(WHAT YOU NEED TO DO)
Search the material for the string "verts", then return every line where it is found.

(SOURCE MATERIAL)
○ ○ ○
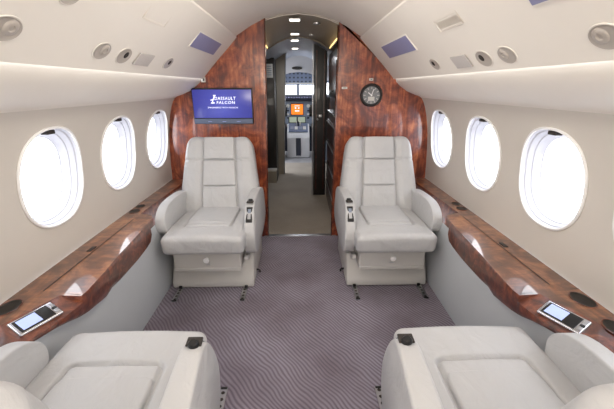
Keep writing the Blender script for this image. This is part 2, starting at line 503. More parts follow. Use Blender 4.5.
def console(s, label):
    root = thing('side_console', label, 'console', (s * 1.0, 1.4, .40))
    off = Vector((s * 1.0, 1.4, .40))
    yy = [Y0 + .01, -.6, 0, .4, .7, .8, .9, 1.0, 1.05, 1.10, 1.119, 1.121, 1.16, 1.22, 1.3, 1.38, 1.455, 1.55, 1.65, 1.77, 1.85, 1.90, 1.93, 1.945, 1.96, 1.975, 1.985, 2.0, 2.1, 2.3, 2.5, 2.65, 2.815]
    # top surface
    verts = []; faces = []
    def row(y):
        xt = lerp(XT, y)
        return [(s * 1.0955, y + ddy(s, y), ZT_), (s * 1.0, y + ddy(s, y), ZT_), (s * 1.0, y + ddy(s, y), ZT_), (s * xt, y + ddy(s, y), ZE(xt))] if xt < .9999 else [(s * 1.0955, y + ddy(s, y), ZT_), (s * (xt + .001), y + ddy(s, y), ZT_), (s * (xt + .001), y + ddy(s, y), ZT_), (s * xt, y + ddy(s, y), ZT_)]
    n = 4
    for y in yy: verts += [Vector(p) - off for p in row(y)]
    for i in range(len(yy) - 1):
        for k in (0, 2): faces.append((i * n + k, i * n + k + 1, (i + 1) * n + k + 1, (i + 1) * n + k))
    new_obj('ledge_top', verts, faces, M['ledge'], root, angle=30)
    # fascia
    verts = []; faces = []
    def frow(y):
        xt = lerp(XT, y); zf = lerp(ZF, y)
        if y < 1.12: fx, fz = lerp(FX, y), lerp(FZ, y)
        else: fx, fz = xt - .003, ZE(xt) - .010
        mid = (fz + zf) / 2
        xb = (max(.886, fx if y > 1.83 else 0) if y > 1.3 else min(.905, fx + .018)) if y < 1.98 else fx + .004
        y += ddy(s, y)
        return [(s * xt, y, ZE(xt)), (s * (xt * .5 + fx * .5), y, ZE(xt) * .5 + fz * .5), (s * fx, y, fz), (s * (fx - .001), y, fz - .008), (s * (fx * .6 + xb * .4 - .002), y, mid * .6 + zf * .4), (s * xb, y, zf), (s * (xb + .004), y, zf + .001)]
    n = 7
    for y in yy: verts += [Vector(p) - off for p in frow(y)]
    for i in range(len(yy) - 1):
        for k in range(n - 1): faces.append((i * n + k, i * n + k + 1, (i + 1) * n + k + 1, (i + 1) * n + k))
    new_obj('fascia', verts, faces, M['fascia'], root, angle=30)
    # fold-out table lid: dark joint lines around it
    sp = [(s * 1.0, 1.895), (s * 1.0, 1.14)]
    bm = bmesh.new()
    def strip(a, b, w):
        a = Vector((a[0], a[1], 0)); b = Vector((b[0], b[1], 0)); d = (b - a).normalized(); p = Vector((-d.y, d.x, 0)) * w
        vs = [bm.verts.new(Vector((q.x, q.y, ZE(abs(q.x)) + .0014)) - off) for q in (a + p, b + p, b - p, a - p)]
        bm.faces.new(vs)
    strip(sp[0], sp[1], .0028); strip((s * 1.095, 1.145 + ddy(s, 1)), (s * .85, 1.128 + ddy(s, 1)), .0012); strip((s * 1.0, 1.895), (s * .90, 1.905), .001)
    bm_obj('lid_joint', bm, M['black_gloss'], root, smooth=False)
    # finger latch
    lt = rbox('latch', Vector((s * 1.022, 1.50, ZT_ + .001)) - off, (.011, .026, .003), .003, M['dark'], root)
    # cup holders
    for (x, y, r, ry) in ((1.052, 1.038, .034, .048), (1.04, .88, .034, .046), (1.056, 2.03, .030, .034), (1.060, 2.125, .026, .032)):
        xf = Matrix.Translation(Vector((s * x, y, ZT_)) - off)
        c = lathe('cup_holder', [(1.0, .0015), (.985, .003), (.93, .003), (.90, .001)], M['fascia'], root, xf, 32, r + .004, ry + .004)
        lathe('well', [(.93, .0025), (.9, .0016), (.55, .0012), (.0, .0010)], M['cup'], c, xf, 32, r + .002, ry + .002)
    return root, off

cons = {}
cons[-1] = console(-1, 'lacquered wooden side console with bulging fold-out table along the left wall under the windows')
cons[1] = console(1, 'lacquered wooden side console with bulging fold-out table along the right wall under the windows')

def control_display(s, yc):
    root, off = cons[s]
    dy = ddy(s, yc)
    ang = math.radians(24.5)
    ey = Vector((-s * math.sin(ang), math.cos(ang), 0))
    ex = Vector((-s * math.cos(ang), -math.sin(ang), -.34)).normalized()      # down the facet toward the aisle
    ez = ex.cross(ey); ez = ez if ez.z > 0 else -ez
    ez.normalize(); ey = ez.cross(ex)
    c = Vector((s * .921, .990 + dy, .5335))
    F = Matrix.Translation(-off) @ frame_mat(c + ez * .006, ex, ey, ez)
    f = lambda p: F @ p
    h = rbox('control_display', (0, 0, 0), (.037, .070, .006), .005, M['chrome'], root, xf=f)
    h['label'] = 'chrome framed touch display'
    rbox('bezel', (0, -.006, .0062), (.029, .054, .0022), .0015, M['black'], h, xf=f)
    m = M['touch']
    rbox('screen', (0, -.022, .0075), (.024, .030, .0014), .001, m, h, xf=f)
    for k in (-1, 1):
        rbox('button', (.014 * k, .059, .0065), (.008, .006, .002), .0015, M['steel'], h, xf=f)
    lathe('knob', [(.008, .006), (.008, .011), (.006, .0125), (.0, .0125)], M['black'], h, F @ Matrix.Translation((0, .059, -.004)), 16)
M['touch'] = plain('touch_screen', (150, 165, 215), .1, emit=(176, 190, 235), estr=.75, coat=.5)
control_display(-1, .975); control_display(1, .93)

# ------------------------------------------------------------------ cabin seats
SG = 'leather club seats in the cabin'
RCA = math.atan(.33)
def make_seat(m, label, loc):
    """local: front toward -y; m=+1 puts the aisle arm on +x, m=-1 on -x"""
    t = thing('cabin_seat', label, 'seat', loc, 0, SG)
    W = .285
    # --- plinth and drawer box
    def taper(v):
        k = max(0, min(1, v.z / .22)); 
        return v
    pl = prism('base', [(-.265, .006), (-.262, .05), (-.185, .215), (.27, .215), (.30, .006)], 'x', -.275, .275, M['vinyl'], t, bevel=.012, seg=3)
    dr = rbox('drawer', (-.008 * m, -.105, .26), (.216, .215, .092), .012, M['vinyl'], t, n=(3, 3, 3))
    rbox('drawer_lip', (-.008 * m, -.112, .180), (.214, .213, .012), .005, M['vinyl'], dr)
    lathe('knob', [(.0, 0), (.012, 0), (.012, .004), (.010, .010), (.017, .016), (.019, .022), (.016, .027), (0, .029)], M['knob'], dr, frame_mat(Vector((-.008 * m, -.318, .255)), Vector((1, 0, 0)), Vector((0, 0, 1)), Vector((0, -1, 0))), 20)
    rbox('release_tab', (-.004 * m, -.321, .218), (.016, .003, .003), .0015, M['steel'], dr)
    # --- cushion
    def cfn(p):
        x, y, z = p
        top = 0
        crown = .010 * (1 - (x / .245) ** 2)
        ins = 0
        if z > .02:
            p.z += crown * (1 if z > .03 else .5) - .012 * max(0, (y + .05) / .3)
            # seam round the inset panel
            dx = abs(x) - .125; dy = -(y + .058) - .025
            d = math.hypot(max(dx, 0), max(dy, 0)) + min(max(dx, dy), 0) - .025
            p.z -= .018 * math.exp(-(d / .007) ** 2)
        if y < -.2 and z < .03: p.y += .012 * max(0, (.03 - z) / .08)
        if abs(x) > .2: p.x *= 1 + .02 * math.sin((y + .3) * 3)
        return p
    cu = rbox('seat_cushion', (0, -.152, .391), (.247, .280, .063), .034, M['leather'], t, seg=5, n=(100, 100, 3), fn=cfn)
    def ifn(p):
        # rounded corners at front, soft crown
        p.z += .007 * (1 - (p.x / .15) ** 2) * (1 if p.z > 0 else 0)
        dx, dy = abs(p.x) - .122, -p.y - .172
        if dx > 0 and dy > 0:
            f = max(dx, dy) / math.hypot(dx, dy)
            p.x = math.copysign(.122 + dx * f, p.x); p.y = -(.172 + dy * f)
        return p
    pad = rbox('seat_panel', (0, -.009, .4465), (.147, .197, .016), .009, M['leather'], cu, seg=4, n=(14, 14, 1), fn=ifn)
    # --- back
    c_, s_ = math.cos(RCA), math.sin(RCA)
    def bx(p):
        y, z = p.y, p.z
        return Vector((p.x, .085 + y * c_ + z * s_, .42 + z * c_ - y * s_))
    wt = [(-.08, .270), (0, .278), (.12, .287), (.20, .284), (.35, .264), (.50, .246), (.60, .232)]
    cw = lambda z: .132 - .022 * max(0, min(1, z / .55))
    def bfn(p):
        x, y, z = p.x, p.y, p.z + .24
        k = lerp(wt, z) / .28
        x2 = x * k
        if z > .50: 
            q = (z - .50) / .06
        c = cw(z)
        if y < 0:
            d = abs(x2) - c
            bol = .022 * max(0, min(1, d / .05)) if d > 0 else 0
            bol *= 1 - .4 * max(0, (abs(x2) - .22) / .06)
            y -= bol * (1 if z > 0 else max(0, 1 + z / .06))
            y += .010 * math.exp(-((d) / .009) ** 2)
            if abs(x2) > c: y += .009 * math.exp(-((z - .392) / .008) ** 2)
        # round the top corners in the front view
        e = max(0, (abs(x2) - .17) / .07)
        z -= .030 * e * e * max(0, min(1, (z - .45) / .1))
        return Vector((x2, y, z))
    bk = rbox('backrest', (0, .065, 0), (.28, .065, .325), .045, M['leather'], t, seg=5, n=(70, 3, 80), fn=bfn, xf=bx)
    # centre pads between the bolsters
    def pad_fn(z0, bulge):
        def fn(p):
            z = p.z + z0
            k = cw(z) / .132
            p.x *= k
            if p.y < 0: p.y -= bulge * (1 - min(1, (p.x / .13) ** 2)) 
            return p
        return fn
    for nm, za, zb, bu in (('back_pad', -.03, .196, .004), ('back_pad', .202, .388, .006), ('headrest', .396, .558, .010)):
        z0 = (za + zb) / 2
        rbox(nm, (0, .004, z0), (.128, .018, (zb - za) / 2), .011, M['leather'], t, seg=4, n=(12, 2, 12), fn=pad_fn(z0, bu), xf=bx)
    # --- arms
    def arm(side, prof, x0, x1, flare, splay=0, nm='armrest'):
        lo, hi = sorted((side * x0, side * x1))
        def fn(v):
            k = (v.x * side - x0) / (x1 - x0)          # 0 inner face, 1 outer face
            zz = max(0, min(1, (.60 - v.z) / .2))
            v.x += side * splay * (.5 + .5 * k) * (v.y + .25)
            v.x += side * flare * (k * zz - .6 * k * (1 - zz))
            return v
        return prism(nm, smooth_poly(prof, 2), 'x', lo, hi, M['leather'], t, bevel=.012, seg=4, angle=60, fn=fn)
    pin = [(.27, .47), (.26, .56), (.16, .602), (-.10, .606), (-.19, .602), (-.255, .55), (-.31, .45), (-.325, .35), (-.28, .262), (-.1, .25), (.26, .30)]
    a1 = arm(m, pin, .238, .302, .006, .02)
    # control recess on the front slope of the aisle arm
    A = Vector((m * .271, -.208, .580)); B = Vector((m * .269, -.290, .478))
    d = (B - A).normalized(); nrm = Vector((0, d.z, -d.y)); nrm = nrm if nrm.y < 0 else -nrm
    F = frame_mat((A + B) / 2 + nrm * .006, Vector((1, 0, 0)), d, nrm)
    cp = rbox('control_panel', (0, 0, 0), (.021, .052, .007), .006, M['black'], a1, xf=lambda p: F @ p)
    rbox('button', (0, -.022, .006), (.010, .014, .003), .002, M['panel'], a1, xf=lambda p: F @ p)
    rbox('button', (0, .014, .006), (.010, .018, .003), .002, M['steel'], a1, xf=lambda p: F @ p)
    lathe('dial', [(.015, 0), (.015, .012), (.011, .017), (0, .017)], M['black'], a1, frame_mat(Vector((m * .272, -.180, .598)), Vector((1, 0, 0)), Vector((0, .98, -.2)), Vector((0, .2, .98))), 20)
    rbox('recess', (m * .271, -.195, .600), (.022, .018, .004), .003, M['dark'], a1)
    pout = [(.25, .46), (.25, .54), (.12, .590), (-.14, .605), (-.25, .592), (-.315, .545), (-.328, .49), (-.305, .425), (-.2, .39), (.24, .37)]
    a2 = arm(-m, pout, .240, .301, .002)
    # --- support bracket, lever, floor fittings
    prism('bracket', [(-.30, .255), (-.27, .255), (-.13, .20), (-.13, .17), (-.17, .17), (-.30, .235)], 'x', *sorted((m * .225, m * .25)), M['vinyl'], t, bevel=.004)
    tube('lever', [(m * .27, -.10, .05), (m * .30, -.11, .052), (m * .305, -.15, .06)], .007, M['black'], t)
    for k in (-1, 1):
        rbox('floor_fitting', (k * .222, -.255, .016), (.010, .022, .008), .003, M['black'], t)
    return t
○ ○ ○
(THE OUTPUT)
    verts = []; faces = []
    for y in yy: verts += [Vector(p) - off for p in row(y)]
    new_obj('ledge_top', verts, faces, M['ledge'], root, angle=30)
    verts = []; faces = []
    for y in yy: verts += [Vector(p) - off for p in frow(y)]
    new_obj('fascia', verts, faces, M['fascia'], root, angle=30)
        vs = [bm.verts.new(Vector((q.x, q.y, ZE(abs(q.x)) + .0014)) - off) for q in (a + p, b + p, b - p, a - p)]